A Memoir of Friendship across Race and Class

by Wendy Sanford

Publisher: She Writes Press

A memoir of a relationship between a domestic worker and her employer’s daughter.

Sanford, a founding member of the Boston Women’s Health Book Collective and co-author and co-editor of multiple editions of Our Bodies, Ourselves, offers a riveting account of her friendship with her family’s housekeeper. Growing up in a well-off WASP family, Sanford experienced all the perks of their world. The story begins with the arrival of a young Black domestic worker named Mary White, who was just 15—barely older than the author—when she started working for the family in 1956.The book chronicles the changing dynamics of their relationship—which became a close friendship—along with Sanford’s own process of moving away from her privileged milieu and later coming out as a lesbian.
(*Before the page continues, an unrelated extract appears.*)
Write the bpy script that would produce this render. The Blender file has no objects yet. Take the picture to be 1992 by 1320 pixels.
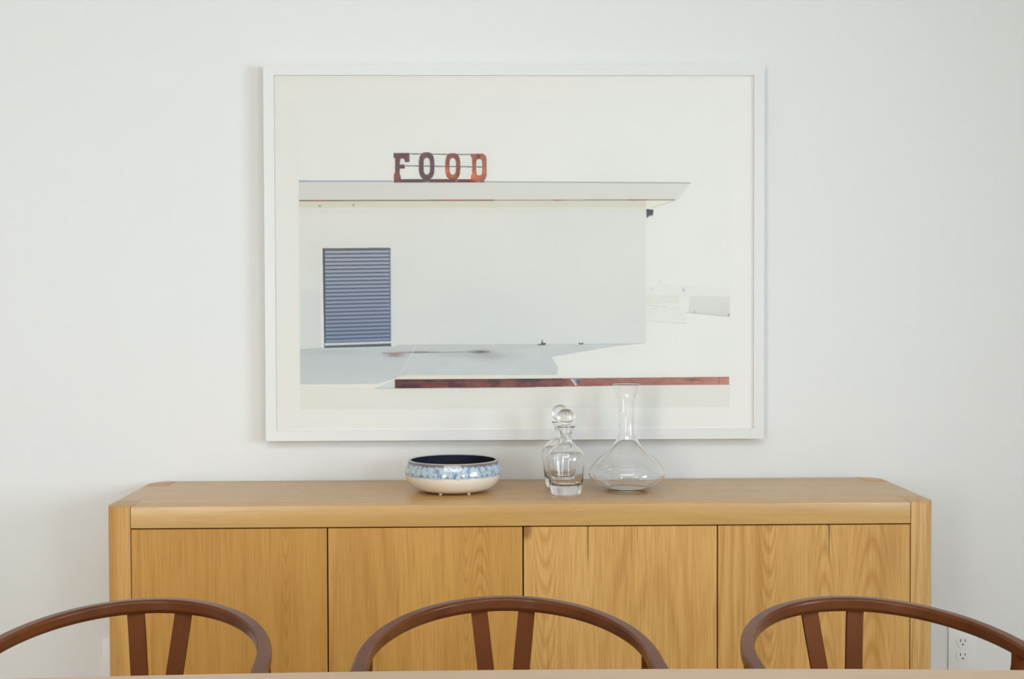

White was never treated“like one of the family” even though she became an invaluable member of the household—even caring for the author’s mother when she was seriously ill. She worked for Sanford’s family for many years in many capacities, even after finding work as a corrections officer. The author tells of how White managed and covered for severe family problems, including both parents’ alcoholism and Sanford’s father’s abusive behavior. She also describes how White’s work led to a great deal of self-sacrifice, including following Sanford’s parents to Florida when they retired there, and why she did so wasn’t always about money. Over the course of this book, the author reflects on the personal growth and increasing awareness that accompanied her changing relationship with White. Along the way, she effectively highlights the uneasy dance that she undertook as they moved away from an employer-employee dynamic and how she learned to let White do her job when she was on the job (“My resistance to her proffered help assaulted her in ways I would later come to regret”). Overall, it’s an excellent and revealing account of their friendship, although it’s likely to make readers wish that White could have written a parallel memoir telling her own story.

A moving account of awareness of privilege and the courage to move beyond it.